A new thread is probably best, as my full response was rather long. What I will briefly say it this: I am not going by what someone says. I’m simply referring to the standardized practice for centuries that the contracted form of “have” is spelled " 've," as in “could’ve,” “would’ve,” “should’ve,” etc. Spelling it as “of” is to this day seen as a mistake, not merely informal, and that is a meaningful distinction… For example, most people don’t argue that “your” is a perfectly valid contraction of “you are.”
But to fully discuss why the above is the case gets into how language evolves, and that is complicated. Discussions of descriptivism often oversimplify. And this thread is already complicated enough as it is in trying to discuss Tolkien.
By that logic, you should have just have just said “I’m creating a new thread” rather than responding to my post. You didn’t, because you felt the need to rebut what I said.
I did the same thing.
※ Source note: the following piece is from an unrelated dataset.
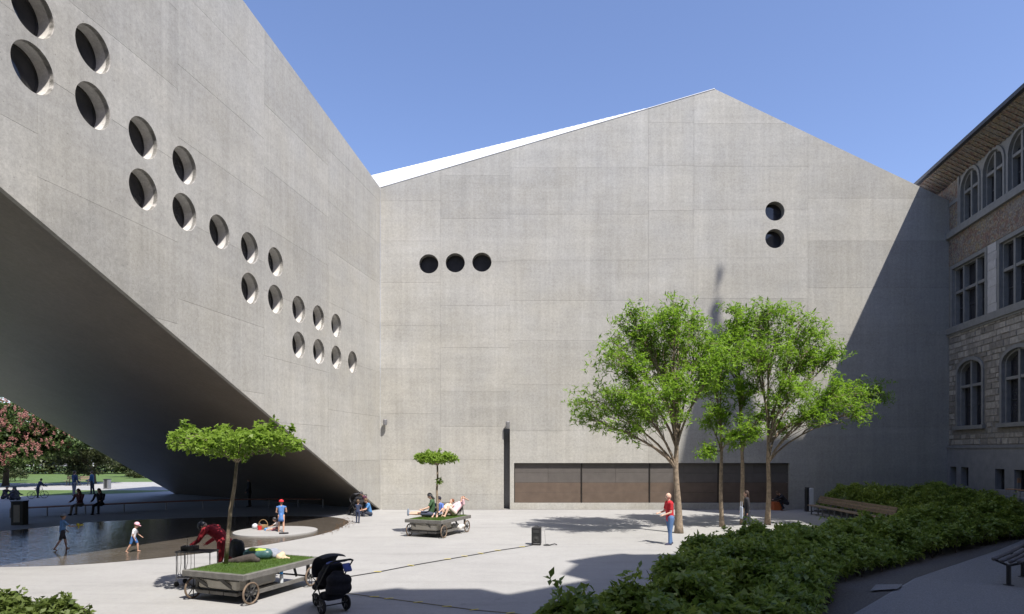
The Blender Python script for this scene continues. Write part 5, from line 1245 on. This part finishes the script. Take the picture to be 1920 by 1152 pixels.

You accused me of following some authoritative source, rather than having knowledge of the topic, so I pointed out otherwise.
Note that my opinion that Balrogs can fly is orthogonal to my opinion on whether they have wings, and more to do with their nature as demonic supernatural fire creatures.
“Aah, but why did that one fall from the bridge?”, you ask.
Because they were locked in spiritual as well as physical struggle with Gandalf, I say.
Why would a winged Balrog use the bridge at all? Why not fly over Gandalf and slaughter his friends, then fly away? Why flee Gandalf by running up the Endless Stair? And having reached the peak, why not fly away? Why no other flying Maia?
You mean, like the “spirits in the shape of hawks and eagles” that Manwë sent out? Initially, Tolkien included the Eagles as Maiar too, but changed his mind.
Spiritual-empowered flight isn’t an unknown in Tolkien. There flying Elwing came to him… and in her case, it was definitely not a metaphor.
If not how did Morgoth get them? I thought one of Morgoth’s main gripes was he did not have access to the Secret Fire and could not make living things of his own (the orcs were corrupted elves).